- **Goal**: The lines to reproduce run from the first one through the line containing "S = bpy.context.scene; C = S.collection". Reproduce them exactly.

- **Supplied records**:
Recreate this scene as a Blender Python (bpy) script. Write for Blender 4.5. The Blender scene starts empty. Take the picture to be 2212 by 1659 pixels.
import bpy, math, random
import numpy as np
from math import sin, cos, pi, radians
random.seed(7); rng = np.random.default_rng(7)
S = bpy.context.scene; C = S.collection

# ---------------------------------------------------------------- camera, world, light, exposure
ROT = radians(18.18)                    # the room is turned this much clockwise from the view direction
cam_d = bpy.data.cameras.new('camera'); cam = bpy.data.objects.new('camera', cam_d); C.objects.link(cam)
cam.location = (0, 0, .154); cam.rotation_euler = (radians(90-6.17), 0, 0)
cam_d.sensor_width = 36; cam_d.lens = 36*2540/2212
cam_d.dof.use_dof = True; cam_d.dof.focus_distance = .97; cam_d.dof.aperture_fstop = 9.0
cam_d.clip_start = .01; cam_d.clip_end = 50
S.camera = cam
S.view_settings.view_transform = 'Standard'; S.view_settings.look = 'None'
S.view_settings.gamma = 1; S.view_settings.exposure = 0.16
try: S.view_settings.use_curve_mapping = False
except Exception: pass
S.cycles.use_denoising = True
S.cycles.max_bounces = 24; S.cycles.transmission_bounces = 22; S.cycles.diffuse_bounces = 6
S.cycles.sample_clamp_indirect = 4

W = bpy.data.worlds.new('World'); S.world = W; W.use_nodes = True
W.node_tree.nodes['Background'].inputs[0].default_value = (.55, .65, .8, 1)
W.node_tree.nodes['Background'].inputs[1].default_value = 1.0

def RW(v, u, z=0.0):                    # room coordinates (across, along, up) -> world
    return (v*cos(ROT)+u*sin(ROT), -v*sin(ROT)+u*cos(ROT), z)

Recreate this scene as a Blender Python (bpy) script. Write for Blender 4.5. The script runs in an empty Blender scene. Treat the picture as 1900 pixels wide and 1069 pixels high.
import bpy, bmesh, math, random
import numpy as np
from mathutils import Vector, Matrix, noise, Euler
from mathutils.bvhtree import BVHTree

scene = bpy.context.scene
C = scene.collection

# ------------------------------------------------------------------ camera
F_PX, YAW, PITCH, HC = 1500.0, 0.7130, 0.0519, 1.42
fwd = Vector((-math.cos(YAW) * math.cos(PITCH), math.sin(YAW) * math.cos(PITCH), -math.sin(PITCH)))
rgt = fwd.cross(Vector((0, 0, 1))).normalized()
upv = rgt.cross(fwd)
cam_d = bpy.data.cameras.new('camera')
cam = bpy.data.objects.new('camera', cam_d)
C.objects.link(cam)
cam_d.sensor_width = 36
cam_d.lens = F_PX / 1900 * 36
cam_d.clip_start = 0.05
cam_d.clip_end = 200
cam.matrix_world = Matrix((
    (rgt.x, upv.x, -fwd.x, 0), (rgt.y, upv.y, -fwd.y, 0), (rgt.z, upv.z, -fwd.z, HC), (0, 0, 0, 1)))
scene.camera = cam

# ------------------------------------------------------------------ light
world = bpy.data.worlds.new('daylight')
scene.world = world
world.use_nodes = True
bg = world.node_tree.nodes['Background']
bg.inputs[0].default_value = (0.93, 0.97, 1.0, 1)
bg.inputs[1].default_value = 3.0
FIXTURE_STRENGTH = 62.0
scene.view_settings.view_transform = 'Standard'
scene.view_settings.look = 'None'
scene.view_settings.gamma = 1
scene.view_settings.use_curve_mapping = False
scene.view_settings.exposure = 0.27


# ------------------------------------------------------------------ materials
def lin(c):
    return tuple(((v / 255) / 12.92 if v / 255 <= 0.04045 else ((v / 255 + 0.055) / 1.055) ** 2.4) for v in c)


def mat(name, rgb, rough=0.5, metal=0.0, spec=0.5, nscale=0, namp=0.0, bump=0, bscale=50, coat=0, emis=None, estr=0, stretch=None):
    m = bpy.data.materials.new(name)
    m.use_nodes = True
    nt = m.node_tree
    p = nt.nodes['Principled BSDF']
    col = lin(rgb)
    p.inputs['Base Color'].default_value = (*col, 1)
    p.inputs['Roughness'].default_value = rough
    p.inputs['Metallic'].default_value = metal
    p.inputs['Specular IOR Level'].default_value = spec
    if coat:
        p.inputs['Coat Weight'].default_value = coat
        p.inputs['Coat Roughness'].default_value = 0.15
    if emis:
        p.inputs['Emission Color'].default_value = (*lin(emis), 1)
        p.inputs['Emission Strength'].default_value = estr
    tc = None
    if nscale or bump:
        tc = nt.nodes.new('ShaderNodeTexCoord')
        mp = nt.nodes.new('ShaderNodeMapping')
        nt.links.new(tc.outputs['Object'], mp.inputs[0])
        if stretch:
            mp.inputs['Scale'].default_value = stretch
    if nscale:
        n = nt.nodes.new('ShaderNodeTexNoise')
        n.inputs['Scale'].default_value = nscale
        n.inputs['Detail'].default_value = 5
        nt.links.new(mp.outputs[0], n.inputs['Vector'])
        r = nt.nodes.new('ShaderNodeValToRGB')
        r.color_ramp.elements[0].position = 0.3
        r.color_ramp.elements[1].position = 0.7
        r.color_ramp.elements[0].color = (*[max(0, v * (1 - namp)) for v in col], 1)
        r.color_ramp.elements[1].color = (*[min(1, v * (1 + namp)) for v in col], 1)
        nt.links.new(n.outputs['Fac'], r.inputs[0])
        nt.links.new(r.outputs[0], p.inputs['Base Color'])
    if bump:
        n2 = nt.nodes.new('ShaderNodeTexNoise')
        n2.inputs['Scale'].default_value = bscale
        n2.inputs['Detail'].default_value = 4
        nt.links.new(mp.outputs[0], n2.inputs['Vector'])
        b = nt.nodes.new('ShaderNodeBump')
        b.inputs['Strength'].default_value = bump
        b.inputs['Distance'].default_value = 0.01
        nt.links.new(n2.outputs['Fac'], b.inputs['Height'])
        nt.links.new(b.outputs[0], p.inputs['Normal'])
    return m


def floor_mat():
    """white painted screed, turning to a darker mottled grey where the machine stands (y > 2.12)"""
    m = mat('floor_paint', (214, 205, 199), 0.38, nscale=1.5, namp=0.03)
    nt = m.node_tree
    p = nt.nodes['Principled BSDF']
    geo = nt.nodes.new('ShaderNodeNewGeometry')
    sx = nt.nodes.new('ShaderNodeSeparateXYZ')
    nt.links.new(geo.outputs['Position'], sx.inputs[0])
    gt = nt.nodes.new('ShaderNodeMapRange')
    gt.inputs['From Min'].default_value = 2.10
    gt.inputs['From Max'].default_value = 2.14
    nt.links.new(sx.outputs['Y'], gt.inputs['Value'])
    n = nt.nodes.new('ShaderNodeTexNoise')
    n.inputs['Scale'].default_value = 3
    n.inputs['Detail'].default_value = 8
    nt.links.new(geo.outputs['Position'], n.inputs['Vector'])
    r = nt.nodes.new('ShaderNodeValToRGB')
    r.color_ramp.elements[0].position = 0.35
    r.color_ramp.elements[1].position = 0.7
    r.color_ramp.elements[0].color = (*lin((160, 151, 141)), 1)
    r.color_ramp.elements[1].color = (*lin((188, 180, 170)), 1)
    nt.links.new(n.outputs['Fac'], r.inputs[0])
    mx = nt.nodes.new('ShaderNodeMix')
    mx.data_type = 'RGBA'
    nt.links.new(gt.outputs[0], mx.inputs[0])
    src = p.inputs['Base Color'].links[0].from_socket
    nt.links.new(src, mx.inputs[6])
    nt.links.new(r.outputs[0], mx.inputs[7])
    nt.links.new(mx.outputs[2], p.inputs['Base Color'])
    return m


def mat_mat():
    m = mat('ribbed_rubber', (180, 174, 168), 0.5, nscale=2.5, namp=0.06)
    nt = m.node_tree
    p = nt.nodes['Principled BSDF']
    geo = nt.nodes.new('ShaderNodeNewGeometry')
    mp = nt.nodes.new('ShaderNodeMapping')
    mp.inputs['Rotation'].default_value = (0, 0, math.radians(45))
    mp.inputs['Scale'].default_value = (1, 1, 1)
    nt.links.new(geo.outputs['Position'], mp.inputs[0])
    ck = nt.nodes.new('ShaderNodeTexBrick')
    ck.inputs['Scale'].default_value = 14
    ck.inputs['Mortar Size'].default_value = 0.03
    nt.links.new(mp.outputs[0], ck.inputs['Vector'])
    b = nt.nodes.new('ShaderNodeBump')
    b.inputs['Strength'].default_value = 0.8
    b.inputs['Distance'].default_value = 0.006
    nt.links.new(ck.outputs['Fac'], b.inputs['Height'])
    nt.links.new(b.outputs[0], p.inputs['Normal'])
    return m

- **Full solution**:
Recreate this scene as a Blender Python (bpy) script. Write for Blender 4.5. The Blender scene starts empty. Take the picture to be 2212 by 1659 pixels.
import bpy, math, random
import numpy as np
from math import sin, cos, pi, radians
random.seed(7); rng = np.random.default_rng(7)
S = bpy.context.scene; C = S.collection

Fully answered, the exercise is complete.